ABSTRACT

The Sanandaj-Sirjan Ranges constitute the southwestern border of the Central Iranian Plateau and lie between the Main Zagros fault and Zagros Mountains on the southwest and the Urmia-Dokhtar volcanic belt on the northeast. The ranges occupy a northwest-trending belt in which the Zagros structural grain is overprinted on the typical central Iran structural and stratigraphic framework. Detailed investigation of the tectonic evolution of part of the belt revealed four major northwest-striking, high-angle, crustal fault zones in which most deformation was concentrated throughout Cenozoic convergence. Main mechanisms of crustal shortening on these faults were high-angle reverse faulting and dextral translation.

Upper Cretaceous northeast-southwest convergence resulted in interblock underthrusting of the Persian plate along these major faults within or bordering the Sanandaj-Sirjan Ranges and the formation of intrablock folds and thrusts. Continued convergence during the Tertiary resulted in the episodic subsidence of elongate northwest-oriented troughs southwest of the high-angle reverse faults and the parallel uplift of the adjacent blocks on the northeast side of the faults. The depressions served as the spatially restricted depocenters for the Eocene, Miocene, and Pliocene-Pleistocene sediments.

Pre-Miocene, northwest-striking normal faults on the northeastern flank of one of the uplifted blocks are thought to have resulted from post-Paleocene uplift due to intrablock arching. Post-Miocene northeast-striking normal faults are structurally, spatially, and temporally related to at least one of the northwest-trending depressions (e.g., the Gavkhuni depression) and appear to be important in its formation and evolution.
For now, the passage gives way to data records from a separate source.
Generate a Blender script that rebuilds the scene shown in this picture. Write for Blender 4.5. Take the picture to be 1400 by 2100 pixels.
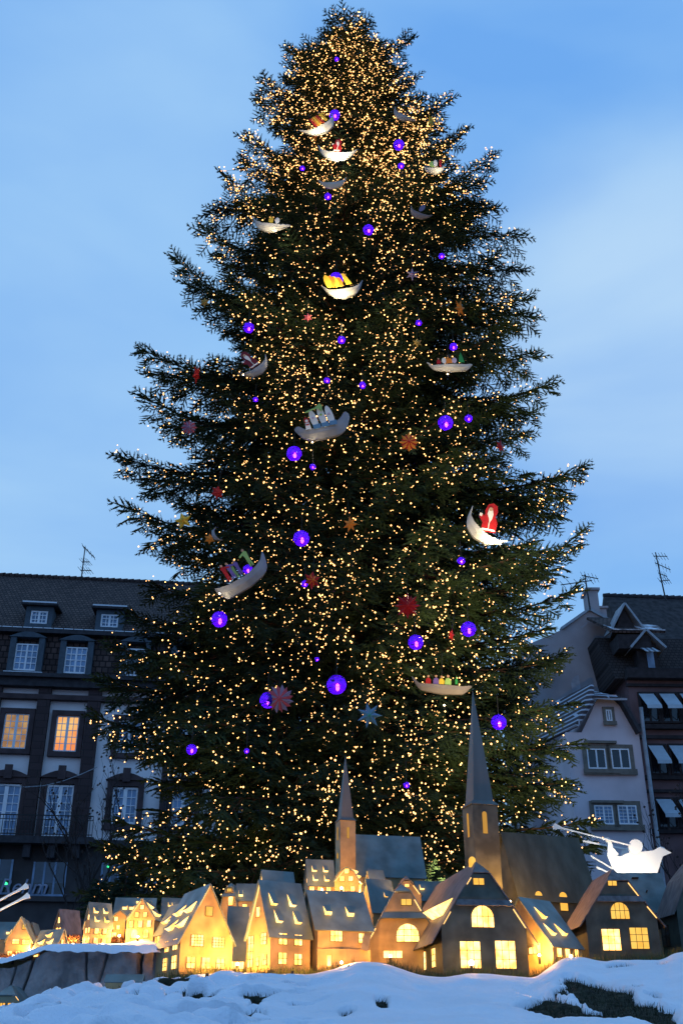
import bpy, bmesh, math, random
import numpy as np
from mathutils import Vector, Matrix

for _o in list(bpy.data.objects):
    bpy.data.objects.remove(_o)
SC = bpy.context.scene
COL = SC.collection
random.seed(7)
RNG = np.random.default_rng(11)
sin, cos, rad, pi = math.sin, math.cos, math.radians, math.pi

# ------------------------------------------------------------------ camera
F = 2150.0            # focal length in photo pixels (photo is 1400 x 2100)
TH = rad(27.3)        # camera tilted up
CZ = 1.6
cam_d = bpy.data.cameras.new("camera")
cam_d.sensor_fit = 'VERTICAL'
cam_d.sensor_height = 36.0
cam_d.lens = 36.0 * F / 2100.0
cam_d.clip_start = 0.05
cam_d.clip_end = 3000
cam = bpy.data.objects.new("camera", cam_d)
COL.objects.link(cam)
cam.location = (0, 0, CZ)
cam.rotation_euler = (rad(90) + TH, 0, 0)
SC.camera = cam

# ------------------------------------------------------------------ world
W = bpy.data.worlds.new("World")
SC.world = W
W.use_nodes = True
wn, wl = W.node_tree.nodes, W.node_tree.links
wn.clear()
SUN_EL, SUN_ROT = rad(1.5), rad(200)
sky = wn.new('ShaderNodeTexSky'); sky.sky_type = 'NISHITA'; sky.sun_disc = False
sky.sun_elevation = SUN_EL; sky.sun_rotation = SUN_ROT
sky.air_density = 1.0; sky.dust_density = 0.3; sky.ozone_density = 3.0
bg1 = wn.new('ShaderNodeBackground'); bg1.inputs[1].default_value = 0.12
wl.new(sky.outputs[0], bg1.inputs[0])
# dusk veil of thin cloud over the clear sky
tc = wn.new('ShaderNodeTexCoord')
mp = wn.new('ShaderNodeMapping'); mp.inputs['Scale'].default_value = (1.0, 1.0, 2.6)
mp.inputs['Rotation'].default_value = (0.25, 0.35, 0.3)
wl.new(tc.outputs['Generated'], mp.inputs[0])
nz = wn.new('ShaderNodeTexNoise'); nz.inputs['Scale'].default_value = 2.3
nz.inputs['Detail'].default_value = 5; nz.inputs['Roughness'].default_value = 0.45
nz.inputs['Distortion'].default_value = 0.25
wl.new(mp.outputs[0], nz.inputs['Vector'])
cr = wn.new('ShaderNodeValToRGB')
cr.color_ramp.elements[0].position = 0.30; cr.color_ramp.elements[0].color = (0.17, 0.43, 0.92, 1)
cr.color_ramp.elements[1].position = 0.72; cr.color_ramp.elements[1].color = (0.38, 0.67, 1.0, 1)
wl.new(nz.outputs[0], cr.inputs[0])
bg2 = wn.new('ShaderNodeBackground'); bg2.inputs[1].default_value = 1.0
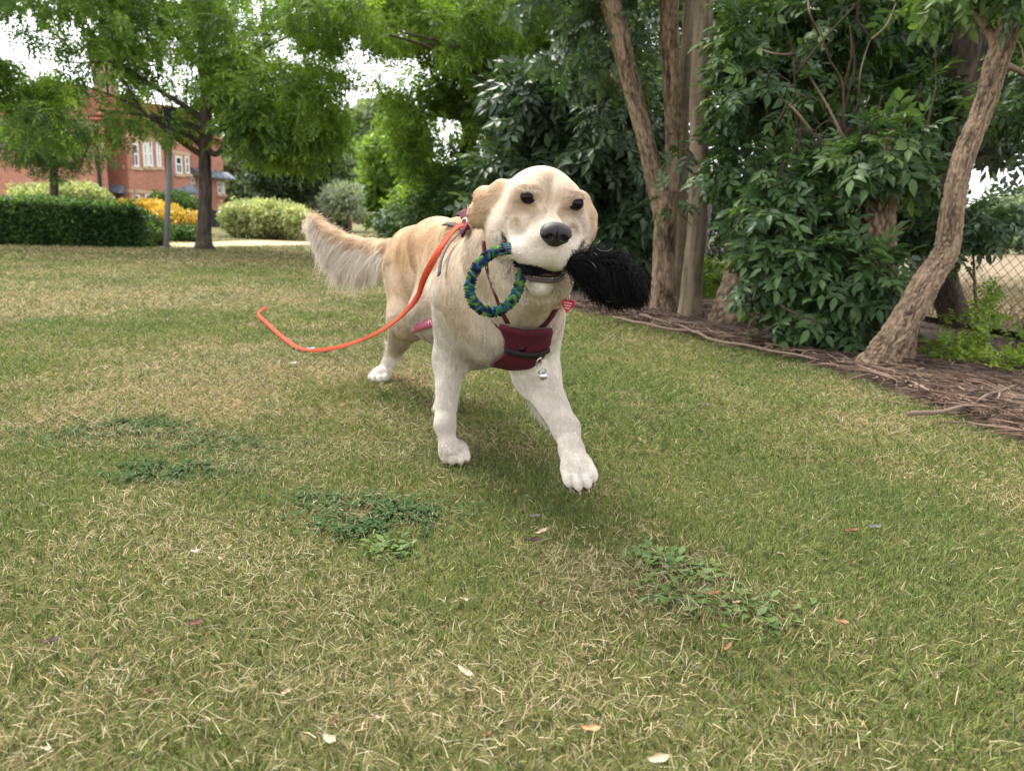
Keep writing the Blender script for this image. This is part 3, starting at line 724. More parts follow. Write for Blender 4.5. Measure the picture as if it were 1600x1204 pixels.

Continued compression has resulted in the pervasive development of near-vertical fractures in Pliocene-Pleistocene cemented gravels. These fractures indicate Holocene reactivation of the northwest and northeast fault zones, as do focal-mechanism solutions of shallow seismic events.

Right-lateral strike-slip faulting on large northwest faults was previously thought to be entirely post-Miocene. However, the presence of older, second-order structures on interblock dextral faults and of older intrablock strike-slip faults suggests that this style of crustal shortening was also active in the early Tertiary.